During the last few years, Tiger beer has whispered by sponsoring a number of Asian cultural events in the UK, including London's Asian Film Festival, Bruce Lee's 65th anniversary, the Martial Arts Festival and Asian food festivals.

"We started to pay attention to relating our product to Asian things three to four years ago. Asian films have grown rapidly in the UK market, a market now reaching Bt708 million a year. Nobody is more suitable than us in Asian film sponsorship, because our image is the Pan-Asian beer," said Neo.

Instead of labelling Tiger as a Singaporean beer, Neo said, by referring to its brand as Pan-Asian the product has more advantages in marketing. Tiger imports beers from Singaporean and Chinese breweries, though all ingredients are imported from European countries.

"It doesn't matter as long as it's brewed in Asia with an Asian taste and feeling, because our positioning is as an imported premium lager beer.

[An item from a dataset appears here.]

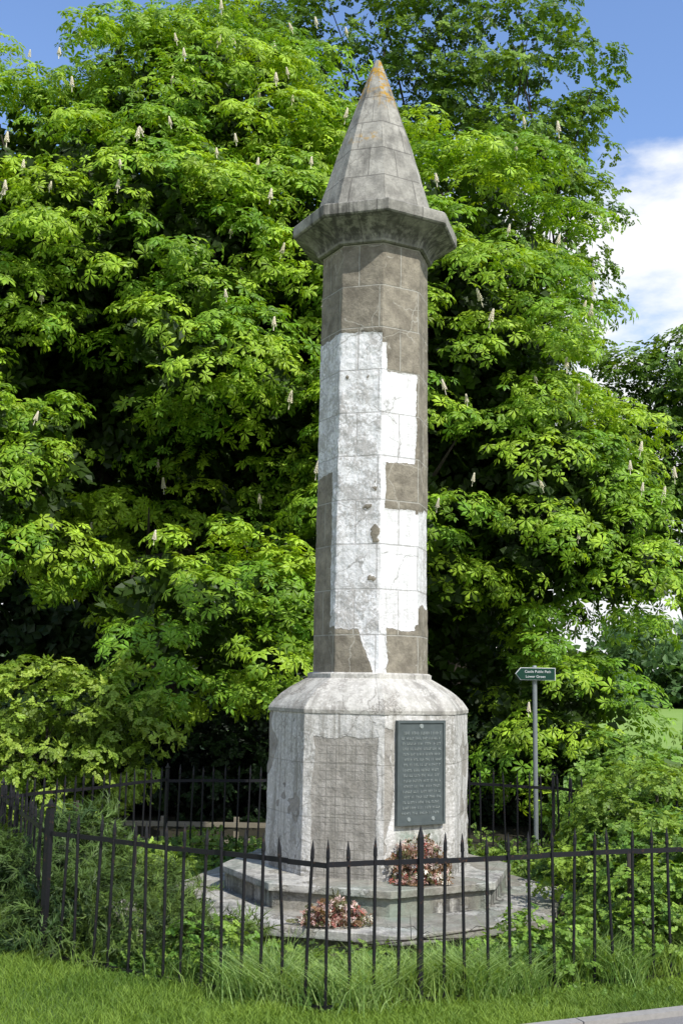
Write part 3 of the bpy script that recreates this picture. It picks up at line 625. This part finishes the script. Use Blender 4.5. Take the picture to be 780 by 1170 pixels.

"Singapore is best known as an efficient and well organised country, so it doesn't relate to any 'cool' feeling. The brand positioning allows it to blend the product with any Asian event including Chinese New Year or the Songkran Festival," he said.

Good examples, according to Neo, are Japanese Asahi and Chinese Tsing Tao beer. He cited both as brands that have strong nationality and therefore limited marketing opportunities.

Neo believes Asian is more appealing and Tiger has advantages from that. The company positions the beer as premium imported lager and has no plans to clash with mainstream beers like Carlsberg and Budweiser. Tiger beers have been available in the UK for decades, but the company just started its operation last year.

It is fierce competition in the UK, though Tiger plans not to engage in a price war. "It is easy to discount 20 per cent, but I don't believe in it," Neo said.

With the recognition of a good marketing mix, Neo hopes even without price-cutting, Tiger will climb to be among the top three in the premium-import segment. The brand now ranks fifth in the segment.

That goal means its sales have to double. "What we would very much love to achieve is to be the number-one Asian beer," he said.

Tiger's biggest markets are Vietnam and Cambodia. In Thailand, Tiger is still a fairly new brand with only a five-year presence in the market. In Southeast Asia, Tiger is more aggressive in sports marketing, perhaps because it doesn't need that skyrocketing budget.

The company has founded the Tiger Football Club for football fans to join in activities with chances to win tickets to see football in England. It also sponsors a tournament in Vietnam and the Asian Cup, formerly known as the Tiger Cup Tournament.